Imposing boundary conditions

Hi @Juan,

I’m trying to impose some current at a boundary conditions (to add some thermionic emission current, Jt) for which I thought it would suffice to add a node_current_model to my contact equation in a way similar to what is done here. So far, however, I haven’t been able to make it work. This model seems to be simply ignored (most likely because I’m doing something wrong).

Here’s what I have so far:

# let's add some Thermionic Emission current. 
Jte_n = f"{An}*{T0*T0}*exp(-{phi_B}/kT)"
Jte_p = f"{Ap}*{T0*T0}*exp(-({Si['Eg']*Q_e}-{phi_B})/kT)"
bias = sp.GetContactBiasName(contact)
Jtn = f"ifelse(NetDoping>0, -{Jte_n}*(exp(-{bias}*{Q_e}/kT)-1.0), 0)*ContactSurfaceArea"
Jtp = f"ifelse(NetDoping<0, {Jte_p}*(exp(-{bias}*{Q_e}/kT)-1.0), 0)*ContactSurfaceArea"
ds.contact_node_model(device="device", contact=contact, name=f"{contact}_TE_ElectronCurrent", equation=Jtn)
ds.contact_node_model(device="device", contact=contact, name=f"{contact}_TE_HoleCurrent", equation=Jtp)

and later, in the contact creation

ds.contact_equation(
            device="device",
            contact=contact,
            name="ElectronContinuityEquation",
            node_model=contact_electrons_name,
            node_current_model=f"{contact}_TE_ElectronCurrent",
            # edge_current_model="ElectronCurrent",
)

ds.contact_equation(
            device="device",
            contact=contact,
            name="HoleContinuityEquation",
            node_model=contact_holes_name,
            node_current_model=f"{contact}_TE_HoleCurrent",
            # edge_current_model="HoleCurrent",
)

What am I doing wrong? Am I interpreting node_current_model in the wrong way?

Thanks for all your help in advance,

Unfortunately, I am not readily available to provide a longer answer until this weekend.
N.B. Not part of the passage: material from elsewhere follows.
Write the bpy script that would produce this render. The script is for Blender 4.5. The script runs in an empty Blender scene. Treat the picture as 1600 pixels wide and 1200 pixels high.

But I hope the following gives you a good start.

The following models setup the external current and charge measured by an external circuit

    node_charge_model : str, optional
       Name of the node model used to determine the charge at this contact
    node_current_model : str, optional
       Name of the node model used to determine the current flowing out of this contact
    edge_charge_model : str, optional
       Name of the edge model used to determine the charge at this contact
    edge_current_model : str, optional
       Name of the edge model used to determine the current flowing out of this contact
    element_charge_model : str, optional
       Name of the element edge model used to determine the charge at this contact
    element_current_model : str, optional
       Name of the element edge model used to determine the current flowing out of this contact

The models are the ones to enforce the boundary conditions

    edge_model : str, optional
       Name of the edge model being integrated at each edge at this contact
    edge_volume_model : str, optional
       Name of the edge model being integrated over the volume of each edge on the contact
    element_model : str, optional
       Name of the element edge model being integrated at each edge at this contact
    volume_node0_model : str, optional
       Name of the element model being integrated over the volume of node 0 of each edge on the contact
    volume_node1_model : str, optional
       Name of the element model being integrated over the volume of node 1 of each edge on the contact
    node_model : str, optional
       Name of the node model being integrated at each node at this contact

The models in the second category replace the bulk equations, but only when assembling the equations at the contact nodes.

To give you an idea of the mechanics, please checkout:
https://github.com/devsim/devsim/blob/main/src/AutoEquation/ExprContactEquation.cc#L57
and feel free to ask more questions.

Also if your currents are based on “node current”, you would want to scale them like this:

ContactSurfaceArea/NodeVolume

since the node base models are integrated with respect to NodeVolume.

Hi @Juan ,
Thanks for your reply. This is very useful, I appreciate it.